Much of the blame for U.S. shipbuilding’s current woes lies with the Navy, which frequently changes requirements, requests upgrades and tweaks designs after shipbuilders have begun construction.

That’s seen in cost overruns, technological challenges and delays in the Navy’s newest aircraft carrier, the USS Ford; the spiking of a gun system for a stealth destroyer program after its rocket-assisted projectiles became too costly; and the early retirement of some of the Navy’s lightly armored littoral combat ships, which were prone to breaking down.

The Navy vowed to learn from those past lessons with the new frigates they are building at Marinette Marine. The frigates are prized because they’re less costly to produce than larger destroyers but have similar weapon systems.

The Navy chose a ship design already used by navies in France and Italy instead of starting from scratch. The idea was that 15% of the vessel would be updated to meet U.S. Navy specifications, while 85% would remain unchanged, reducing costs and speeding construction.

Instead, the opposite happened: The Navy redesigned 85% of the ship, resulting in cost increases and construction delays, said Bryan Clark, an analyst at the Washington-based think tank Hudson Institute.
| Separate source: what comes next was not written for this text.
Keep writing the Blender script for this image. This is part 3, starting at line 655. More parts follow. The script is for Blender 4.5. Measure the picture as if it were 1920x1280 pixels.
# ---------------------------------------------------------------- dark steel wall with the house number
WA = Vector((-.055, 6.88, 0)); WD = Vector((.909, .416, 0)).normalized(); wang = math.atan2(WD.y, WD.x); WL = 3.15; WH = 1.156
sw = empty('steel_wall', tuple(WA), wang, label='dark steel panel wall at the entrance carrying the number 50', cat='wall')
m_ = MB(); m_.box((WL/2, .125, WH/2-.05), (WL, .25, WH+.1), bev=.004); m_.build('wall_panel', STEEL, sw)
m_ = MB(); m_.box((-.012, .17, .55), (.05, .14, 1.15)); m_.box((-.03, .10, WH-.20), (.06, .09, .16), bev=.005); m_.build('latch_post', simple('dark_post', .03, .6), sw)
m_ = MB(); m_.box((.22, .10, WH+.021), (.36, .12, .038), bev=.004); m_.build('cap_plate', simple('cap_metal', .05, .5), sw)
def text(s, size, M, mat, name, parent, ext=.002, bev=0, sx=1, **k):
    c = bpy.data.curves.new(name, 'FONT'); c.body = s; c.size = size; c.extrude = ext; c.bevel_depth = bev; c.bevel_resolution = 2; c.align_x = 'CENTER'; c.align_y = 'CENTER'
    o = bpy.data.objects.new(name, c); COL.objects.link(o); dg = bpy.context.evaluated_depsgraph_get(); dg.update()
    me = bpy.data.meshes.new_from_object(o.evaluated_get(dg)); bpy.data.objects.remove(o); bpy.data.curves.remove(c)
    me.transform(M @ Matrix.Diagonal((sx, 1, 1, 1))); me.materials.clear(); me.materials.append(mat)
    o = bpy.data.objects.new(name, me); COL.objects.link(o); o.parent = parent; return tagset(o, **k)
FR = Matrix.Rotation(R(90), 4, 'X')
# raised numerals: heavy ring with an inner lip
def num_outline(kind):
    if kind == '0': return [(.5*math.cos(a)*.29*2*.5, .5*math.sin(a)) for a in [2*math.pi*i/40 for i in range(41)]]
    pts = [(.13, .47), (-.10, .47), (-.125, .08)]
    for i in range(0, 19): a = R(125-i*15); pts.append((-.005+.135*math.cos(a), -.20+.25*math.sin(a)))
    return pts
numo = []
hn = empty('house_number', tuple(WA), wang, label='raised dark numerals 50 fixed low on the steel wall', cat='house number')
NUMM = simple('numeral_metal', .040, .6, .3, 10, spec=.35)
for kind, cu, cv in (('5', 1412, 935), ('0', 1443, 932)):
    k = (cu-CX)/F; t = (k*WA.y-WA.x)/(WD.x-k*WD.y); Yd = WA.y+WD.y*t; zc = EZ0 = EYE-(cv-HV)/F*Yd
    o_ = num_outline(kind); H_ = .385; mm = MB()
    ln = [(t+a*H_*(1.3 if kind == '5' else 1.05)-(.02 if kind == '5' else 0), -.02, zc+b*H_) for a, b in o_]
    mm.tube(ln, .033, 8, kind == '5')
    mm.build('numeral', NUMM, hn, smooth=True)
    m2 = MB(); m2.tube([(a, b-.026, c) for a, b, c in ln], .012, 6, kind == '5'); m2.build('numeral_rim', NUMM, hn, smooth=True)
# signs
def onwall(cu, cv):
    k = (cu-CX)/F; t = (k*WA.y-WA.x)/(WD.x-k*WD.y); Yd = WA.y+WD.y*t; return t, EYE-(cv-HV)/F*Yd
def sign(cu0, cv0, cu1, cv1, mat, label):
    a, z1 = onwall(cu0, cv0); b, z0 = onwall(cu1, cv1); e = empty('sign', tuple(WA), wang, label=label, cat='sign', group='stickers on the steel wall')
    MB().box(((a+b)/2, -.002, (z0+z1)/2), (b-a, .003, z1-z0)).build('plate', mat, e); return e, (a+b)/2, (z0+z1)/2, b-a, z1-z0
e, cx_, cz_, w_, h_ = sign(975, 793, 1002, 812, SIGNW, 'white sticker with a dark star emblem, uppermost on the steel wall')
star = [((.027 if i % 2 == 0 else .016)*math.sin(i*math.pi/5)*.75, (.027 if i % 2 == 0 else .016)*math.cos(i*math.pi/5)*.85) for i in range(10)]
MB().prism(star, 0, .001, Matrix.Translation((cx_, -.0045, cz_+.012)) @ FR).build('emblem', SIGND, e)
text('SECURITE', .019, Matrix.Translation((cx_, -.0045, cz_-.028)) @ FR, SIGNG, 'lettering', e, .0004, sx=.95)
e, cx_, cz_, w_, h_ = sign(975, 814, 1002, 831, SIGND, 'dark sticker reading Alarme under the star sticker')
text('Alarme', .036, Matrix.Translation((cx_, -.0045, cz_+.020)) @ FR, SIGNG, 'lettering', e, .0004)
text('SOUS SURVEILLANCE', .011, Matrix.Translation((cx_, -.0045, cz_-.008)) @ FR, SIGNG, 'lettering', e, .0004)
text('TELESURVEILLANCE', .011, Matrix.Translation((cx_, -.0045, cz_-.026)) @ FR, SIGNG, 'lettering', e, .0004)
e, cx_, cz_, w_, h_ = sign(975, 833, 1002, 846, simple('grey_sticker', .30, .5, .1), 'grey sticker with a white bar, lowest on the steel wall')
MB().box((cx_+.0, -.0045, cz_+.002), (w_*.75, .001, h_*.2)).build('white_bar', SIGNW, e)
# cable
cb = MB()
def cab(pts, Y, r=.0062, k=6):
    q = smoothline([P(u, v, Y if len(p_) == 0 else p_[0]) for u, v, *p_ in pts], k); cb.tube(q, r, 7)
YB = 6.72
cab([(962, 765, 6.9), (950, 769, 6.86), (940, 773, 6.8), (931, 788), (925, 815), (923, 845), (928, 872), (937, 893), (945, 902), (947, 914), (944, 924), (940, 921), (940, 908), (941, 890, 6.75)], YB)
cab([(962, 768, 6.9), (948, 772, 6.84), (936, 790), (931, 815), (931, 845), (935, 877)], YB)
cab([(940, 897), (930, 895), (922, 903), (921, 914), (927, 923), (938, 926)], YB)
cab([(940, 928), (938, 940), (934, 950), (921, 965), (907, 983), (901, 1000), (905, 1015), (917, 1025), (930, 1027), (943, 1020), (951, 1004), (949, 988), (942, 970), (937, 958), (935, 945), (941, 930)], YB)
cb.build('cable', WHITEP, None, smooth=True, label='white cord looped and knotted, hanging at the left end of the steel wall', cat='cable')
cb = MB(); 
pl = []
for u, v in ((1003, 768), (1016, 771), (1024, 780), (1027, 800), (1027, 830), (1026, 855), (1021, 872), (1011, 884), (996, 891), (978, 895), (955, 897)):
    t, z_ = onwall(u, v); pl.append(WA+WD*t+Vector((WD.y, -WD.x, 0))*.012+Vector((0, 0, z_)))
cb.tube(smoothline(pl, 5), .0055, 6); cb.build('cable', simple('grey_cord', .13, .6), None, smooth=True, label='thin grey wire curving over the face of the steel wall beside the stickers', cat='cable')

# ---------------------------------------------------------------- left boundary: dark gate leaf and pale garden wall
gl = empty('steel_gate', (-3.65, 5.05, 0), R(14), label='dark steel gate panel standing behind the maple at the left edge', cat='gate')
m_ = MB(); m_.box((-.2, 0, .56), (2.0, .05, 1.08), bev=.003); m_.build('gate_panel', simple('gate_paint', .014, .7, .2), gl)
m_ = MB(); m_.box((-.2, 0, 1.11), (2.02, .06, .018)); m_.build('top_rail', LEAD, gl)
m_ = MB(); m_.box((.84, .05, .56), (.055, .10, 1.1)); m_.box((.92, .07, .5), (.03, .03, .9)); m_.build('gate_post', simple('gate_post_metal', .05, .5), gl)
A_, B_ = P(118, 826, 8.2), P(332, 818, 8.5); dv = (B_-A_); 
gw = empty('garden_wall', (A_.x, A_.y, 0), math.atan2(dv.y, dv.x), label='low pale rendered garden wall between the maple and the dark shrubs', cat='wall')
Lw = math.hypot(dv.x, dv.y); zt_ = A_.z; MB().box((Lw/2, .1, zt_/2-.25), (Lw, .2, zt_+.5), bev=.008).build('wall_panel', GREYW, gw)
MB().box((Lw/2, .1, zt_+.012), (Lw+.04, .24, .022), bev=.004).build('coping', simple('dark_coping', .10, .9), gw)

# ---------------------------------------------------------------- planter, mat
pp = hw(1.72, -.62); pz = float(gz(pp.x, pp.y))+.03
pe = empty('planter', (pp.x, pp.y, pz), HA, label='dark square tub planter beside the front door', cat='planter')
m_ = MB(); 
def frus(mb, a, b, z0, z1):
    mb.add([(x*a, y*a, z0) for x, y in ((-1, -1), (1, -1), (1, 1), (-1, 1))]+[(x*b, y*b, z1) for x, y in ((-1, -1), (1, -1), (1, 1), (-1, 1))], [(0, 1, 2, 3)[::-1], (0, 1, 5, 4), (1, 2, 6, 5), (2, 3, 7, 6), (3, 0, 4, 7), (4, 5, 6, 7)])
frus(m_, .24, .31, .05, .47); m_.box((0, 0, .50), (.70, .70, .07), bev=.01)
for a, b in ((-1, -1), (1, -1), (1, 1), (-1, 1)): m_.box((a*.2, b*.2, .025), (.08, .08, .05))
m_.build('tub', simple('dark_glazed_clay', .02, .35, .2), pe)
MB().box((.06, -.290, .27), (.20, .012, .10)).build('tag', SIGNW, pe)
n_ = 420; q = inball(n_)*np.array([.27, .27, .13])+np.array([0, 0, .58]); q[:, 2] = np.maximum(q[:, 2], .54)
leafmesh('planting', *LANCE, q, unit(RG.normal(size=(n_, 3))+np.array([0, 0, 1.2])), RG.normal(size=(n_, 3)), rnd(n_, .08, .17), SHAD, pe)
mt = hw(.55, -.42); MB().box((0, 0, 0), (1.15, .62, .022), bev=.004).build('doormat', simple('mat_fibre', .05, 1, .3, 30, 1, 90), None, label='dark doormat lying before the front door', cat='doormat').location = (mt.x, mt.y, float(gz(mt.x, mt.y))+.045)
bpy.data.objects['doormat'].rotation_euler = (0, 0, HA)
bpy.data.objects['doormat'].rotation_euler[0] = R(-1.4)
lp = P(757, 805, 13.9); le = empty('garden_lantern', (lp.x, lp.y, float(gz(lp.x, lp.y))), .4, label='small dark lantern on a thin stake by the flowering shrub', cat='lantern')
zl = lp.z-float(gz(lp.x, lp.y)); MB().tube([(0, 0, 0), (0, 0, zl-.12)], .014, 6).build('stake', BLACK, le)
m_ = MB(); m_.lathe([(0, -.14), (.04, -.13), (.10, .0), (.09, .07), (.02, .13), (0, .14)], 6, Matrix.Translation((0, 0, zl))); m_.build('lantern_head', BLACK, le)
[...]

Complicating matters further is beyond the Navy’s control: the changing nature of global threats.

Throughout its history, the Navy has had to adapt to varying perils, whether it be the Cold War of past decades or current threats, including war in the Middle East, growing competition from Chinese and Russian navies, piracy off the coast of Somalia and persistent attacks on commercial ships by Houthi rebels in Yemen.

And that’s not all. The consolidation of shipyards and funding uncertainties have disrupted the cadence of ship construction and stymied long-term investments and planning, says Matthew Paxton of the Shipbuilders Council of America, a national trade association.

“We’ve been dealing with inconsistent shipbuilding plans for years,” Paxton said. “When we finally start ramping up, the Navy is shocked that we lost members of our workforce.”

The Navy insists it’s taking the shipbuilding problems seriously. “The Navy’s role in defending our nation and promoting peace has never been more expansive or mattered more,” said Lt. Kyle Hanton, Del Toro’s office spokesperson. “We continue to work with our industry partners to identify creative solutions to solving our common challenges.”